**Your instructions:** Return every line of the material exactly.
-- start Provided data --
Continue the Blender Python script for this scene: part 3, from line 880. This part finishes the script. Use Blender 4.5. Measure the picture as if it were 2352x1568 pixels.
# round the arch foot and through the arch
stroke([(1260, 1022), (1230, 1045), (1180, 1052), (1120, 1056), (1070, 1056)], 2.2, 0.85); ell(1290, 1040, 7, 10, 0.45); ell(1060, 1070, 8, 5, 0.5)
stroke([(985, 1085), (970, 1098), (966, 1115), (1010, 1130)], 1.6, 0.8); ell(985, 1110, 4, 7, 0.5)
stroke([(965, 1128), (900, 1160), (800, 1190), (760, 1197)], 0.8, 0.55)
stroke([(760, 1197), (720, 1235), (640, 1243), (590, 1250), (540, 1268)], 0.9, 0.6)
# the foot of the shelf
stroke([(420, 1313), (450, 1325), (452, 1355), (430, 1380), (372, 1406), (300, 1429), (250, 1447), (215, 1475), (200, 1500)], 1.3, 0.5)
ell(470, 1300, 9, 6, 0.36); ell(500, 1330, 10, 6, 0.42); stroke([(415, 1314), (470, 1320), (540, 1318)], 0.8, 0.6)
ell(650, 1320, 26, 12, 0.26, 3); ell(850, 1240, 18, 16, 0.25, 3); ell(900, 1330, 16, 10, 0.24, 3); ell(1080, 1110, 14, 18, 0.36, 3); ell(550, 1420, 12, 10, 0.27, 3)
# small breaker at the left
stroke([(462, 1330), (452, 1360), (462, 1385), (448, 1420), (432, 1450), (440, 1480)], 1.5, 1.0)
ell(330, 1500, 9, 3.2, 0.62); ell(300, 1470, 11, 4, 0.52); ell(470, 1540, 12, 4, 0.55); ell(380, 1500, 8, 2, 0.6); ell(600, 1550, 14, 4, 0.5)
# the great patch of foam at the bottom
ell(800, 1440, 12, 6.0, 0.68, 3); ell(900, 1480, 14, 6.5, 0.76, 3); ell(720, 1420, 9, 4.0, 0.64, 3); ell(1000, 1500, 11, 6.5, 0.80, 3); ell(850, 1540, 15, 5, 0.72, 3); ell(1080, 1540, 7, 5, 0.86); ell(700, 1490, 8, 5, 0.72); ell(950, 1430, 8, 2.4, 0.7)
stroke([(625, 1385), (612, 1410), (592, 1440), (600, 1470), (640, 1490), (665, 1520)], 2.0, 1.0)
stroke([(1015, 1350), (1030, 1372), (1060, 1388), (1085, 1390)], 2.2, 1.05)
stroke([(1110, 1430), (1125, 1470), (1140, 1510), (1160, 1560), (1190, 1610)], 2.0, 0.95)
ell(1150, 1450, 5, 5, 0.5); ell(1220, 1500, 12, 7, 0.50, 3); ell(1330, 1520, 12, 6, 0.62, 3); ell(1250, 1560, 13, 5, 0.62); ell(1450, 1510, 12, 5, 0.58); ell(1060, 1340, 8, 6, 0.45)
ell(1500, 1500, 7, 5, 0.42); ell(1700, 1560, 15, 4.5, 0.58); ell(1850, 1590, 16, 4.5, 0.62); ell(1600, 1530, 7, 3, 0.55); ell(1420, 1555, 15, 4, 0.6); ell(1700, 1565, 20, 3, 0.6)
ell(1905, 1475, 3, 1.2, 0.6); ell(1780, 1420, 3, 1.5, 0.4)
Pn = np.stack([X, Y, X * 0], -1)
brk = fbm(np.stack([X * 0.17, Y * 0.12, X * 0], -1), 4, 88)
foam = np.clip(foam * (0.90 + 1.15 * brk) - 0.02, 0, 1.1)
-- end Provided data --
**Written response:**
Continue the Blender Python script for this scene: part 3, from line 880. This part finishes the script. Use Blender 4.5. Measure the picture as if it were 2352x1568 pixels.
# round the arch foot and through the arch
stroke([(1260, 1022), (1230, 1045), (1180, 1052), (1120, 1056), (1070, 1056)], 2.2, 0.85); ell(1290, 1040, 7, 10, 0.45); ell(1060, 1070, 8, 5, 0.5)
stroke([(985, 1085), (970, 1098), (966, 1115), (1010, 1130)], 1.6, 0.8); ell(985, 1110, 4, 7, 0.5)
stroke([(965, 1128), (900, 1160), (800, 1190), (760, 1197)], 0.8, 0.55)
stroke([(760, 1197), (720, 1235), (640, 1243), (590, 1250), (540, 1268)], 0.9, 0.6)
# the foot of the shelf
stroke([(420, 1313), (450, 1325), (452, 1355), (430, 1380), (372, 1406), (300, 1429), (250, 1447), (215, 1475), (200, 1500)], 1.3, 0.5)
ell(470, 1300, 9, 6, 0.36); ell(500, 1330, 10, 6, 0.42); stroke([(415, 1314), (470, 1320), (540, 1318)], 0.8, 0.6)
ell(650, 1320, 26, 12, 0.26, 3); ell(850, 1240, 18, 16, 0.25, 3); ell(900, 1330, 16, 10, 0.24, 3); ell(1080, 1110, 14, 18, 0.36, 3); ell(550, 1420, 12, 10, 0.27, 3)
# small breaker at the left
stroke([(462, 1330), (452, 1360), (462, 1385), (448, 1420), (432, 1450), (440, 1480)], 1.5, 1.0)
ell(330, 1500, 9, 3.2, 0.62); ell(300, 1470, 11, 4, 0.52); ell(470, 1540, 12, 4, 0.55); ell(380, 1500, 8, 2, 0.6); ell(600, 1550, 14, 4, 0.5)
# the great patch of foam at the bottom
ell(800, 1440, 12, 6.0, 0.68, 3); ell(900, 1480, 14, 6.5, 0.76, 3); ell(720, 1420, 9, 4.0, 0.64, 3); ell(1000, 1500, 11, 6.5, 0.80, 3); ell(850, 1540, 15, 5, 0.72, 3); ell(1080, 1540, 7, 5, 0.86); ell(700, 1490, 8, 5, 0.72); ell(950, 1430, 8, 2.4, 0.7)
stroke([(625, 1385), (612, 1410), (592, 1440), (600, 1470), (640, 1490), (665, 1520)], 2.0, 1.0)
stroke([(1015, 1350), (1030, 1372), (1060, 1388), (1085, 1390)], 2.2, 1.05)
stroke([(1110, 1430), (1125, 1470), (1140, 1510), (1160, 1560), (1190, 1610)], 2.0, 0.95)
ell(1150, 1450, 5, 5, 0.5); ell(1220, 1500, 12, 7, 0.50, 3); ell(1330, 1520, 12, 6, 0.62, 3); ell(1250, 1560, 13, 5, 0.62); ell(1450, 1510, 12, 5, 0.58); ell(1060, 1340, 8, 6, 0.45)
ell(1500, 1500, 7, 5, 0.42); ell(1700, 1560, 15, 4.5, 0.58); ell(1850, 1590, 16, 4.5, 0.62); ell(1600, 1530, 7, 3, 0.55); ell(1420, 1555, 15, 4, 0.6); ell(1700, 1565, 20, 3, 0.6)
ell(1905, 1475, 3, 1.2, 0.6); ell(1780, 1420, 3, 1.5, 0.4)
Pn = np.stack([X, Y, X * 0], -1)
brk = fbm(np.stack([X * 0.17, Y * 0.12, X * 0], -1), 4, 88)
foam = np.clip(foam * (0.90 + 1.15 * brk) - 0.02, 0, 1.1)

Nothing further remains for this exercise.